Este mensaje puede referirse a la más amplia gama de temas, desde los ideológicos hasta los políticos y comerciales. Sirve tanto para una campaña electoral como para vender un producto o para desgastar a un gobierno. Los problemas surgen con respecto a las cuestiones de fondo, cuando se falsea o deforma la información o se procura instalar profecías autocumplidas; y en las formas, cuando se quiere promover a un candidato con métodos que sirven para vender automóviles o desodorantes (hay circunstancias en las que el método determina el resultado... no todo da lo mismo).

A quién se dice y con qué efecto. El tercer factor de la metodología sugerida por Lasswell alude a los destinatarios del mensaje, que cada vez constituyen grupos más amplios. El éxito de la prédica transmitida por la publicidad se refleja en la adopción por los receptores de las actitudes o conductas preconizadas.

Informar quiere decir –de acuerdo con la definición del diccionario de la Real Academia Española– “enterar, dar noticia de una cosa”; pero para que el mensaje sea tomado como verdadero, debe atravesar el filtro de la ideología o de las ideas preconcebidas o prejuicios. Es común no enterarse de las informaciones que contradicen las propias convicciones; o que, si se aceptaran, plantearían graves problemas morales o políticos o de seguridad personal. Un ejemplo trágico de este hecho es el bloqueo mental con el que gran parte de la población argentina (en especial de su clase media) pudo ignorar la desaparición de personas durante el gobierno militar; o la propia desaparición del Estado durante los ’90.

Otra de las características fundamentales de los medios de comunicación es su capacidad para afirmar o diluir la identidad cultural de las naciones. Varios estudios acerca de la televisión muestran una disociación entre las necesidades de una cultura nacional deseable y la mayor parte del material que se emite, que en su mayor parte consiste en series violentas de procedencia extranjera, que ya están amortizadas en el país de origen y pueden venderse a bajos costos.

El fenómeno de transnacionalización de las actividades económicas y culturales afecta fuertemente a las identidades nacionales. El término de “industria de la información” acuñado por los economistas de la Universidad de Stanford, plantea claramente el predominio de lo económico por sobre lo cultural; si a ello se agrega la factibilidad de emitir mensajes que se reciben en todo el mundo, por encima de las fronteras, resulta la posibilidad de tratar los productos culturales de modo análogo a las exportaciones comerciales. De tal modo, no sólo se desdibuja la identidad cultural nacional, sino que a la vez se desinforma.

En conclusión, abandonada la función política de persuasión, la información aparece entonces como una mercancía más, resultado de sistemas de producción, distribución y consumo donde encontramos las mismas variables y categorías que en cualquier otra área de la actividad económica.
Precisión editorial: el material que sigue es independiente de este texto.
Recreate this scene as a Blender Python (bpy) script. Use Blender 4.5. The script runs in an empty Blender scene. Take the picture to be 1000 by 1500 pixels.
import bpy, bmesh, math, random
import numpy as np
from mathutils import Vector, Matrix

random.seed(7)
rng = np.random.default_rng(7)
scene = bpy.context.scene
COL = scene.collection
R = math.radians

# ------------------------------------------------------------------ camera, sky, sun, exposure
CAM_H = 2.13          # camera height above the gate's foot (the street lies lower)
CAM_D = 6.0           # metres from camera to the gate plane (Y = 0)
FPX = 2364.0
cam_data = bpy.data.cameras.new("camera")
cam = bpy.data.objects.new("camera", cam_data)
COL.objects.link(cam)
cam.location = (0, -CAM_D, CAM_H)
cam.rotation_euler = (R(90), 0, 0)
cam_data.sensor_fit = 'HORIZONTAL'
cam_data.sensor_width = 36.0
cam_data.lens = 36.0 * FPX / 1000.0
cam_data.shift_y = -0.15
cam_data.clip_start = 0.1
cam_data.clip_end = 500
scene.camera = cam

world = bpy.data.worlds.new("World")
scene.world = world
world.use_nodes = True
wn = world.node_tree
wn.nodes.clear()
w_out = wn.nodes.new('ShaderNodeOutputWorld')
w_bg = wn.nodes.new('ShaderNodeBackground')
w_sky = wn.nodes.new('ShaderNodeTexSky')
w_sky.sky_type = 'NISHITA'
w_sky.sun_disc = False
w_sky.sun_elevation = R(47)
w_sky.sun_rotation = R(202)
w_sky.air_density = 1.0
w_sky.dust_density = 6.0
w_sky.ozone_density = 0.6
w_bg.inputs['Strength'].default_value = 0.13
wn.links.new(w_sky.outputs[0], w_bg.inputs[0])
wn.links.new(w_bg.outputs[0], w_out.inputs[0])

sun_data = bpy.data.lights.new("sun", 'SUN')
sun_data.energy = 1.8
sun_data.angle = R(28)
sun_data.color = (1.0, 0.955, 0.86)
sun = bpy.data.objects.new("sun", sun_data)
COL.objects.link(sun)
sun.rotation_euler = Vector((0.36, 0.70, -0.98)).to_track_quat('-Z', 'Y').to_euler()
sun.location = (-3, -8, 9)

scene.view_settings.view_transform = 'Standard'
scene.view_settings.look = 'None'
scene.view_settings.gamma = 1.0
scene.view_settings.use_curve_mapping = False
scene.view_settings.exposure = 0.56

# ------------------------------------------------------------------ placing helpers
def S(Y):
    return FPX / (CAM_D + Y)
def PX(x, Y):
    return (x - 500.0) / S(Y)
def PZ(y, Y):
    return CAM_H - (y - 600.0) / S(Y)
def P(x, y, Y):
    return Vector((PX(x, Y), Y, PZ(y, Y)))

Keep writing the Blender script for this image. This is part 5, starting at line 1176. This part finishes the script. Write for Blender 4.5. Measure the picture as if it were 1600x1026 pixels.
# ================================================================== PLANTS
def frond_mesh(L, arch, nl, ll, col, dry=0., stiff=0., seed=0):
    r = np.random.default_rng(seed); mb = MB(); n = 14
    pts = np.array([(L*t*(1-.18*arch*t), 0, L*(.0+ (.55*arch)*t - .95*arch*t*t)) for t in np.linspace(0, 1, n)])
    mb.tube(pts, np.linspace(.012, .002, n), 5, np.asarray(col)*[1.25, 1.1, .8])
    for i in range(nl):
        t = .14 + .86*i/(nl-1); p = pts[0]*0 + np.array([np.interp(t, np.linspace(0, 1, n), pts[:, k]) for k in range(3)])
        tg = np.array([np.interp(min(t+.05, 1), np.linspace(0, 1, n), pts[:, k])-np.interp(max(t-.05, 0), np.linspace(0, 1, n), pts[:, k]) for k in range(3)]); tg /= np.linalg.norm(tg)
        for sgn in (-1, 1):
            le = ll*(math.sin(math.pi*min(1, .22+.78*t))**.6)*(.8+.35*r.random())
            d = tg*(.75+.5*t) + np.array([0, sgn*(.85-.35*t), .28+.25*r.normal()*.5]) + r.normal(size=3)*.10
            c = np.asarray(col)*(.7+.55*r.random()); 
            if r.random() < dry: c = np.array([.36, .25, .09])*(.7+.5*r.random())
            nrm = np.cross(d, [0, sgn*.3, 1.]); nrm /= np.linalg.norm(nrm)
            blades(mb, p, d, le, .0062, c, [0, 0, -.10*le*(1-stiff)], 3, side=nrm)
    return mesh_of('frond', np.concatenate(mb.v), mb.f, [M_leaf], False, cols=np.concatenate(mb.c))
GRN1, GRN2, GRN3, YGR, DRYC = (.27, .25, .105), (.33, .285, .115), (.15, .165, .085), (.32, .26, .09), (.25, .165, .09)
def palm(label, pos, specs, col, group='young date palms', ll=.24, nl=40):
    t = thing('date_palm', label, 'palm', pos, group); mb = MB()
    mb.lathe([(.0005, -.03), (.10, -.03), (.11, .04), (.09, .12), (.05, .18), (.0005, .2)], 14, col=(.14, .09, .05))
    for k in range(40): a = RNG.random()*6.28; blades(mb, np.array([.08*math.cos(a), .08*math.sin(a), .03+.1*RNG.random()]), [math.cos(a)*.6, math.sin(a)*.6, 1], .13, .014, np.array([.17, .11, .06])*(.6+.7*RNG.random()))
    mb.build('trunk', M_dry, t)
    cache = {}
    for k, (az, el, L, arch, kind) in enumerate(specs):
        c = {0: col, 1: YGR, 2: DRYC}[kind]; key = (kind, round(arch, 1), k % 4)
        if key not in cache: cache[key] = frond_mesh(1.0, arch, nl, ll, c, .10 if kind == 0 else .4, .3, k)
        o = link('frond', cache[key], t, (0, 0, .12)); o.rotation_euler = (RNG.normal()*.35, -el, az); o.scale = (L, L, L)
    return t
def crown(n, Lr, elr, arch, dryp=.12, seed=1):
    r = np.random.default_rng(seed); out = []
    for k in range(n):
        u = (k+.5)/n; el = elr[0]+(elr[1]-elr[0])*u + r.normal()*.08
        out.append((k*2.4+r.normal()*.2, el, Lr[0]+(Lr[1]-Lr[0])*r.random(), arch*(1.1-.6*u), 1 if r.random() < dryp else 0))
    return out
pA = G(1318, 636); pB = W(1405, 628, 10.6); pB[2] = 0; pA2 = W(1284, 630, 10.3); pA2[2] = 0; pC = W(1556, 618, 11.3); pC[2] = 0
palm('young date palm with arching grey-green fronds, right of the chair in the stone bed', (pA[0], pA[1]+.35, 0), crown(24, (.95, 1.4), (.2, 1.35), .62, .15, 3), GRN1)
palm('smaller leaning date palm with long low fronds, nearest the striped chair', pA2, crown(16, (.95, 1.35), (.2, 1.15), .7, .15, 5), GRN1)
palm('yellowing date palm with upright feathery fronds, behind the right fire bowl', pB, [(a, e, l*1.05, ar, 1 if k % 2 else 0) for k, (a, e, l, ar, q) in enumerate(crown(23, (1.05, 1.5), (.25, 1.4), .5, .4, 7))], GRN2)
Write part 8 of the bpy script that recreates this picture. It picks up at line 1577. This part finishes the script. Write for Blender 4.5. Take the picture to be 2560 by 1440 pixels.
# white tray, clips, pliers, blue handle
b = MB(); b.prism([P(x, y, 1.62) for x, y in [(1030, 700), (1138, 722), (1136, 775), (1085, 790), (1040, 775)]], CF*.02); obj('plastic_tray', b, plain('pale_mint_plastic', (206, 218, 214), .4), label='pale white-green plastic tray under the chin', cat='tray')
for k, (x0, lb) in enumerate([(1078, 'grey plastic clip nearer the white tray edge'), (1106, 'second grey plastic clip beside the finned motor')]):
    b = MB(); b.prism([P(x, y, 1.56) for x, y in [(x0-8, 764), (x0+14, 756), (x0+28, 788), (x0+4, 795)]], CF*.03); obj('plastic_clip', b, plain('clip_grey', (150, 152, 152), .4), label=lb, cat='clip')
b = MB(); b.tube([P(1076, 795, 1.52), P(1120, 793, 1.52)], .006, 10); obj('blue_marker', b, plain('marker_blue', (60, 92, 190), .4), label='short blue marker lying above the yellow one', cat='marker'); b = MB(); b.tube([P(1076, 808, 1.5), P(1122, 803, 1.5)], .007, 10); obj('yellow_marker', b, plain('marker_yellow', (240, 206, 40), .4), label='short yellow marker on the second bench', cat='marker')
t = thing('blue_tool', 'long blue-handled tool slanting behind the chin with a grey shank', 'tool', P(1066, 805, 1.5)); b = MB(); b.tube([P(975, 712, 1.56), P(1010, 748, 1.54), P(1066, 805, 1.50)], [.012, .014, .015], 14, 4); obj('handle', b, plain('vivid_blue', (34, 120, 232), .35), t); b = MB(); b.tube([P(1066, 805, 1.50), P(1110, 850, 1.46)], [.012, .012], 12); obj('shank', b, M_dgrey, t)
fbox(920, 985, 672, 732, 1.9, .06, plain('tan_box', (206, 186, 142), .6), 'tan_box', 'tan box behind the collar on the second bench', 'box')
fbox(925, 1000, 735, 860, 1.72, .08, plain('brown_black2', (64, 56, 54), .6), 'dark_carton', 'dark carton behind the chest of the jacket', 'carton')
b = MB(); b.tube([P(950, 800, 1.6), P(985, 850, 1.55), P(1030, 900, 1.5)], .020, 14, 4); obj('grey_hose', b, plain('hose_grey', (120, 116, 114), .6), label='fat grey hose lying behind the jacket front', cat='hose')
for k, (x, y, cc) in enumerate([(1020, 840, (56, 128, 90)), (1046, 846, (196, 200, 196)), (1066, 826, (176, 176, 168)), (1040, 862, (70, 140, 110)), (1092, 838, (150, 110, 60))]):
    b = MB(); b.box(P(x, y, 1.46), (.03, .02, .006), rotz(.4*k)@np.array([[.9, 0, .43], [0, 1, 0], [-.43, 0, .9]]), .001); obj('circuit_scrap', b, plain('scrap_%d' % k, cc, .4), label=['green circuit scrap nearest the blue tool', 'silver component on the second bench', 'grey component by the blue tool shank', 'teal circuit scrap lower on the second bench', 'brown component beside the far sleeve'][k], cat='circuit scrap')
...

Han sufrido las mismas consecuencias de la concentración y extranjerización del aparato productivo y han efectuado una “globalización” de lo comercial y lo político; el problema es que aquí se trata de la producción y de la distribución de ideas, de la visión de nuestra Nación y de nosotros mismos, así como también de las capacidades para alcanzar determinados objetivos.

Lo grave es que los propietarios de la información no lo dicen, y los consumidores suelen creerlo. Aboguemos entonces por una prensa política, que represente con claridad todas las opiniones, y por lectores militantes, que ejerzan sus convicciones.